Las mujeres tienen un rol muy importante en lo que he hecho y lo que hago. También, por supuesto, en mi vida y mi experiencia.
Primeramente, porque han sido factores desencadenantes en la vida emocional, lo que ha quedado en textos de mi poesía. Pero tampoco estas relaciones son algo fácil. La relación amorosa, en particular, me parece que tiene siempre un plazo más o menos ineluctable. Se puede prolongar, un tanto artificialmente, si los individuos se acogen a las buenas costumbres o a las transacciones o a las componendas en las que se nos educa. Pero así como también he sido un poco mal educado en el trabajo, en el sentido de hacer un poco lo que quiero, trabajar de acuerdo a mis horarios, estas dificultades se han manifestado también en mis relaciones amorosas.
—¿Algo así como un fin trazado de antemano?
Hasta cierto punto, sí.

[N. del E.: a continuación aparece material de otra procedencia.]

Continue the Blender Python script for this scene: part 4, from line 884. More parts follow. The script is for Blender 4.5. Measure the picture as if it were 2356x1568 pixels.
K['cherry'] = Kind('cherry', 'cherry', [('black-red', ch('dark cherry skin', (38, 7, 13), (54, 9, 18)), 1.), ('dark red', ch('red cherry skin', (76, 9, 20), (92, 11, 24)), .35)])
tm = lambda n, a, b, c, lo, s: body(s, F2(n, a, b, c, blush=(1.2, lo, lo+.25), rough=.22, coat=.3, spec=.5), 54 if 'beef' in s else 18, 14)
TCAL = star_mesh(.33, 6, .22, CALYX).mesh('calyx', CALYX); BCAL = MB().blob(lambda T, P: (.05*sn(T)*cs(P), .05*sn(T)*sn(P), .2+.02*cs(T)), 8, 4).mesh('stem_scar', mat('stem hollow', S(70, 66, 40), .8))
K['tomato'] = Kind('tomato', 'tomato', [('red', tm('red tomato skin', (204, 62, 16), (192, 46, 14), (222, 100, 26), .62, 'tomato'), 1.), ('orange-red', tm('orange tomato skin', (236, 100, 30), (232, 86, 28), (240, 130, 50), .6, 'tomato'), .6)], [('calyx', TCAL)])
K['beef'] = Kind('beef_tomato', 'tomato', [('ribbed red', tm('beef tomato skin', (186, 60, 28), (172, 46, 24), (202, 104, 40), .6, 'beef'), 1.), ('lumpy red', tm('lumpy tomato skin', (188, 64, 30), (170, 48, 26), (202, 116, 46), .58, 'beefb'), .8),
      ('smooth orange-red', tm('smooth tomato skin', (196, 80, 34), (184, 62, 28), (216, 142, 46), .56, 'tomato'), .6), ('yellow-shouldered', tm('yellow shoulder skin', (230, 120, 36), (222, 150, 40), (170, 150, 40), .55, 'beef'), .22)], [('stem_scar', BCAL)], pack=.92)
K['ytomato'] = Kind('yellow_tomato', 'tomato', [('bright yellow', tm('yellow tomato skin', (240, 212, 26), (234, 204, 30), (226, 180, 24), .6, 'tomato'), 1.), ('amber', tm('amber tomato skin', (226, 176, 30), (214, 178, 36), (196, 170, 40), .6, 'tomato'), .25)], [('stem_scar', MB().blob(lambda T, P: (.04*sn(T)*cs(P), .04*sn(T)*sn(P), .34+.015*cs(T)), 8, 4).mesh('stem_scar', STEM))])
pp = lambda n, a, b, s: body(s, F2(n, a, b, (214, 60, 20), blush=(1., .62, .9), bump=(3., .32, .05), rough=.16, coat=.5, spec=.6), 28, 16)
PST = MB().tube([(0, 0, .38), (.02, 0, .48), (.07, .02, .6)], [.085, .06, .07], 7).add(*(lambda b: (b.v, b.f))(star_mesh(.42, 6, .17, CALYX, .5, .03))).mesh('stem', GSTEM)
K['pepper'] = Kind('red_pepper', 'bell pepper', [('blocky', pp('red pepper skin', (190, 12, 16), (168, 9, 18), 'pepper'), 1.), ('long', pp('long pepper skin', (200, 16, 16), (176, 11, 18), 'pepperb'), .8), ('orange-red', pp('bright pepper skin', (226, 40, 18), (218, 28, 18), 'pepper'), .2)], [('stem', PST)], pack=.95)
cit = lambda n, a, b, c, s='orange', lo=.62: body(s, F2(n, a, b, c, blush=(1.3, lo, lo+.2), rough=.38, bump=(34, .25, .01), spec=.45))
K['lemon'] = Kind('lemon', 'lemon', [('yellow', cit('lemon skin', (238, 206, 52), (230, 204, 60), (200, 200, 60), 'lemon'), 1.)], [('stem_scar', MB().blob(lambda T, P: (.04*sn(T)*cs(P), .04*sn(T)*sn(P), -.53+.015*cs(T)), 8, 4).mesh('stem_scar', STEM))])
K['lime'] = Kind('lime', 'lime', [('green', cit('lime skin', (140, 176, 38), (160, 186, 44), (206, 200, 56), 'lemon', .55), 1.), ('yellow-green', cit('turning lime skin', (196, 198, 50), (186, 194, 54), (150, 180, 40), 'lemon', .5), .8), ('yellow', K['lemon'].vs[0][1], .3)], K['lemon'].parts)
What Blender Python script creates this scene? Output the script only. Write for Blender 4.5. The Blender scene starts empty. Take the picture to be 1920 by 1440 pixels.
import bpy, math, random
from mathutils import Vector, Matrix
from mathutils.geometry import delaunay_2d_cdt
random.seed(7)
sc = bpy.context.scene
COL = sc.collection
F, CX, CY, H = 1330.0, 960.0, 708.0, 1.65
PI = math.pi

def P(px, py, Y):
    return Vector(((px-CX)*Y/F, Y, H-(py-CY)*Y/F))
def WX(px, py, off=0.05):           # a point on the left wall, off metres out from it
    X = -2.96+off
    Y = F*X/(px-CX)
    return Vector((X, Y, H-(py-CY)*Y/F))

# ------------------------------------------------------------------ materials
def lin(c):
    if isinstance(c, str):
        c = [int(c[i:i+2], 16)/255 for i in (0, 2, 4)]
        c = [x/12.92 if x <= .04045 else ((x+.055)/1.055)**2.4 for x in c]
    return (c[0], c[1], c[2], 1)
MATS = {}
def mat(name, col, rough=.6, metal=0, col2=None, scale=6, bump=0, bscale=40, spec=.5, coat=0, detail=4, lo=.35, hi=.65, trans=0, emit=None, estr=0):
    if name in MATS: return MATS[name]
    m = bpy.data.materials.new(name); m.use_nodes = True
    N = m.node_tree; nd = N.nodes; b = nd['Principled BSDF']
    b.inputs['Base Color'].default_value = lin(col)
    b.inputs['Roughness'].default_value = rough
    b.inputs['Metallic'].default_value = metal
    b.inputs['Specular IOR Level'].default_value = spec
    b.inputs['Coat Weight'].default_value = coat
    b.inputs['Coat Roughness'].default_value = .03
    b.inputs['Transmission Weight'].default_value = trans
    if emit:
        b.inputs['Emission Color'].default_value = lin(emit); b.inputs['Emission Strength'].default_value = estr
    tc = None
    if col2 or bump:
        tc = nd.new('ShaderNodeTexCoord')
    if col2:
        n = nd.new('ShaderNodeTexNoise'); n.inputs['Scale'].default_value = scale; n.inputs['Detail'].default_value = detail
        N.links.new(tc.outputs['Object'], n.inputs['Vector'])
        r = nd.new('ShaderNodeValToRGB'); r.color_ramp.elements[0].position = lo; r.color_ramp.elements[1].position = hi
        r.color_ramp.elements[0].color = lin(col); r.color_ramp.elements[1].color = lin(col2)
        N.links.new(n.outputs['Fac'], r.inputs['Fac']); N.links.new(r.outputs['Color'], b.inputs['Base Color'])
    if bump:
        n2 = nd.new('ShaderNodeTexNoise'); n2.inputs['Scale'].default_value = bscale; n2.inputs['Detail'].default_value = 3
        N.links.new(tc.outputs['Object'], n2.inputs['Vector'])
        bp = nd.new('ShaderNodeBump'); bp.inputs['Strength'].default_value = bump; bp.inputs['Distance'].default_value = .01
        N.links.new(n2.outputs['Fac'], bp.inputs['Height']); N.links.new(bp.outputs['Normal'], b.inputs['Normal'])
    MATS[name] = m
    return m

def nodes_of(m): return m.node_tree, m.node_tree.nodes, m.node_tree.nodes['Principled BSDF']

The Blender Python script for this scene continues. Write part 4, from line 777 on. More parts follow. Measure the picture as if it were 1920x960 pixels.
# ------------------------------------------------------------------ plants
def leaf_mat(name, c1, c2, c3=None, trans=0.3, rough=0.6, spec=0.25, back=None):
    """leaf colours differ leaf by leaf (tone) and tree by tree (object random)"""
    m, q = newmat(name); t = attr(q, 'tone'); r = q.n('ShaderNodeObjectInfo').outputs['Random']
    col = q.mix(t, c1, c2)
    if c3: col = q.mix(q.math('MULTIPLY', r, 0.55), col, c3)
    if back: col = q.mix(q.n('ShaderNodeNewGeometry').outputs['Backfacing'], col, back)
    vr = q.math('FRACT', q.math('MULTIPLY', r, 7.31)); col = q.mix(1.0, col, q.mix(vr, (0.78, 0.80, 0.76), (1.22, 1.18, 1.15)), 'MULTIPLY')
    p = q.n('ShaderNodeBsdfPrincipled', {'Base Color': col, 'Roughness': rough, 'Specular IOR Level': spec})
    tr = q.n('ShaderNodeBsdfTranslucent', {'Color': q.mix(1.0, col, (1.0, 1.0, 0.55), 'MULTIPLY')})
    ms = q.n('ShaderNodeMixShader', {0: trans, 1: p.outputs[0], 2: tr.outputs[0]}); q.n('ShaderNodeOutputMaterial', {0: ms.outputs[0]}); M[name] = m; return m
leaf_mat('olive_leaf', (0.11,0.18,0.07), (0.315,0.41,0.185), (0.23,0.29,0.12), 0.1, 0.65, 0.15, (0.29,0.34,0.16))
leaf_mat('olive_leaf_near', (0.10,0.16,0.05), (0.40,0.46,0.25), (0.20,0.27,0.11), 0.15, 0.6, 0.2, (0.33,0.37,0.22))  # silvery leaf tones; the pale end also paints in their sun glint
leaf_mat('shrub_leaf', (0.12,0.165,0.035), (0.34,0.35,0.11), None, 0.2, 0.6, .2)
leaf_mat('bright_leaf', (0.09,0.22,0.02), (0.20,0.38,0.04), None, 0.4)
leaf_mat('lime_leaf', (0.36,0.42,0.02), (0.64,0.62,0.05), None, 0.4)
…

Por lo demás, todas las relaciones humanas son un poquito así. Mientras está activo el elemento que las hizo posibles, la fascinación, la atracción, toda anda bien. Pero cuando deja de ocurrir esa suerte de misterio que tú crees explorar, o esa novedad que significa el encuentro con el otro, la relación tiene que empezar a acogerse a un cierto código de permanencia, y eso por lo menos a mí siempre me ha fallado. Una relación tiene casi una cierta lógica interna: nace, crece, se desarrolla y muere. Porque es una mentira decir que es lo mismo estar con una mujer que con todas las mujeres, ¿no?, y por lo tanto al estar con una mujer uno siente inevitablemente que está perdiendo una experiencia con las otras. Ni vuelta.